Xmastime response: We still have a Navy? Really? That's so cute!

OBAMA’S FOREIGN POLICY INHERITANCE
Summary:
When Bush came into office he was given a country completely screwed by his predecessor, while Obama was handed a bunch of roses and yet still managed to fuck it up like a complete fucking asshole.
Awesome Sniffy quote: "Promote liberty, not least because it enhances our security. Unfortunately, these basic principles seem to have been discarded by Washington."
Xmastime response: According to dictionary.com, the opposite of "liberty" is "incarceration." So to see Sniffy point this out and then merely days later Lindsay Lohan gets shipped off to jail is fucking spooky, no? If the big-tittied rich whores from Obama's beloved Hollywood aren't safe, what the fuck chance do the rest of us have? But we get what we ask for, don't we? We elected Obama, and nobody went to see that flick where Lindsay plays a stripper. And now we're paying the price. Obama 1, Freedom 0.

THE WAR ON TERROR
Summary:
Obama needs to use the phrase "War on Terror," and not what he has been calling it: "The Bingo Long Traveling All-Stars & Motor Kings."
Awesome Sniffy quote: "As Senator Joe Lieberman noted, refusing to use the word Islamic when describing the nature of the threat we face is 'Orwellian and counterproductive.'"
Xmastime response: When I was in 3rd grade, one of my teachers wrote on my report card "Xmastime is Orwellian and counterproductive." At the time I merely thought I was destined to become a do-nothing fat fuck - how could I possibly have known it meant I was to become an Islamist terrorist?
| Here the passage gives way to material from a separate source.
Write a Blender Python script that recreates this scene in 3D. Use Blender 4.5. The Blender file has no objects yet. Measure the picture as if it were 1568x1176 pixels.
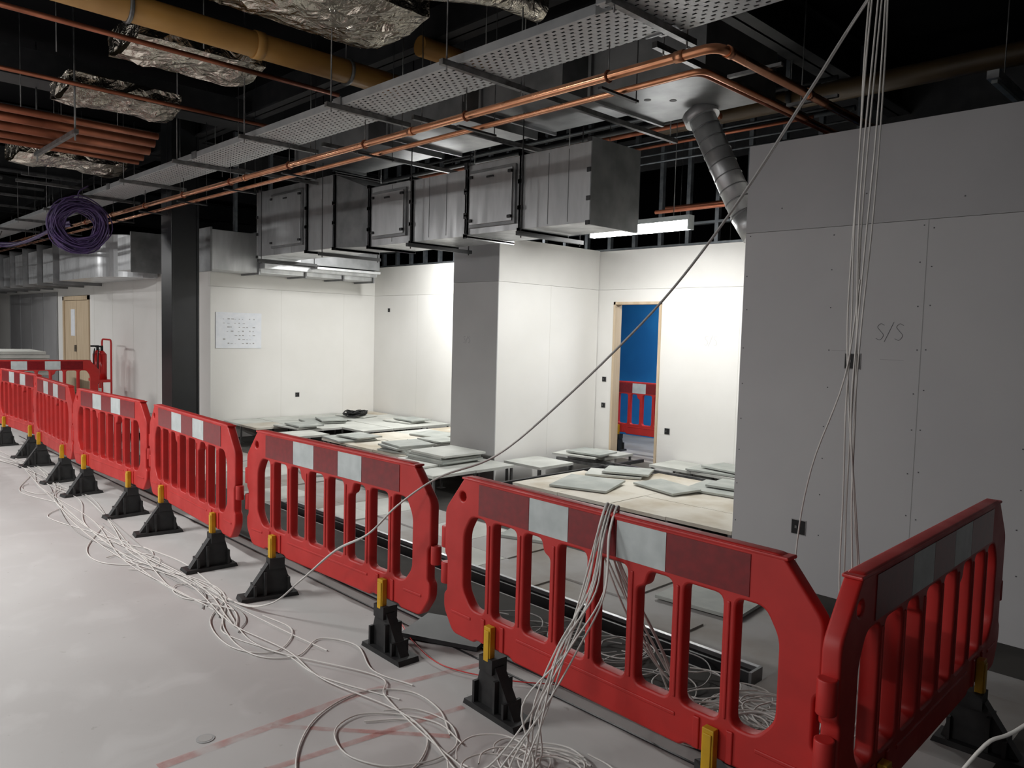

Wow, this changes EVERYTHING - look out ladies, I'm back, and I'm a bad boy!!!!!!  I'm gonna need some new, happening clothes.

AFGHANISTAN
Summary:
John McCain was an awesome fucking war hero, Obama sucks.
Awesome Sniffy quote: "Does the President really believe the Taliban and al Qaeda won’t be empowered by his naming of a starting date for withdrawal? They now believe they can beat him simply by outlasting us."
Xmastime response: I was gonna answer that by saying "because they can," but then it hit me that what did Obama say throughout his campaign? "Yes we can." Chilling, no? Now, I'm not saying that Obama is a member of Al Queda. But I am saying that based on what we now know, he is part of a militant Islamist group founded sometime between August 1988 and late 1989 that operates as a network comprising both a multinational, stateless arm and a fundamentalist Sunni movement calling for global Jihad. Take from that what you will.

ALIENATING OUR ALLIES
Summary:
Obama has not only sucked the life out of our own troops, but has forced his suckage onto the rest of the world in his desperate lunge to make America the kid on the bus that no one likes because he eats his own boogers.
Awesome Sniffy quote: All of it is the truth, it's as if the whole passage was cut and pasted from www.facebook.com/jesus
Xmastime response: sorry, was distracted...Facebook really IS awesome!!!!

CODDLING ADVERSARIES
Summary:
While pissing off nations that have been our allies for centuries, Obama is giving handjobs under the table to all the guys that want to blow us off the face of the planet, might be "going with" Hugo Chavez.
Awesome Sniffy quote: "our allies are left to wonder about the value of an alliance with the U.S. They have to be wondering if it’s worth it."
Xmastime response: I hate to sound like every person who has ever responded to a Charlie Daniels soapbox post on his message board, but AMEN! Sarah, you are exactly right, God Bless America, and don't forget, Obama is desperately trying to take all our guns and pile them up at Comiskey Park for "Fuck the US Constitution Night" at a White Sox doubleheader. Hey, billions of dollars in foreign aid and military protection can only go so far with these countries - eventually, Obama is gonna hafta go on  Morning Joe and say something somewhat less than glowing about Hitler. And no, "he was a crappy graphic artist" doesn't count.

AN “ENEMY-CENTRIC” FOREIGN POLICY
Summary:
Sniffs has learned you can attach "centric" to any word, and Obama's a fucking asshole.
Awesome Sniffy quote: "There is a long bipartisan tradition of speaking out in favor of freedom – from FDR to Ronald Reagan."
Xmastime response: I can figure out how Obama's fought against freedom since Reagan, but from FDR back to the Founding Fathers is gonna be a bit more difficult. Noting that he still hasn't shown his birth certificate I can stretch things back to the 1940s, but to go from there all the way back to the 18th century I'm going to need some sort of time machine, or lapse in quantum physics. This might be Sniffy's only misstep, to be honest. Hey, Newton thought the rings around Saturn was Pecos Bill's lasso, so this shit happens from time to time with these kind of thinkers.

A DIFFERENT VIEW OF AMERICA
Summary:
Obama thinks America sucks, then Sniffy and Willow hung out with some awesome patriots who also probably think Obama is a fucking asshole.
Awesome Sniffy quote: "He sees nothing unique in the American experience? Really? Our founding, and our founding mothers and fathers? Really? And our history over the past two and half centuries?"
Xmastime response: How could he? He's just another one in a long line of black presidents from Hawaii who was handed the keys to the kingdom and filled with the sense of entitlement that comes from not knowing your own father. Same. Old. Shit.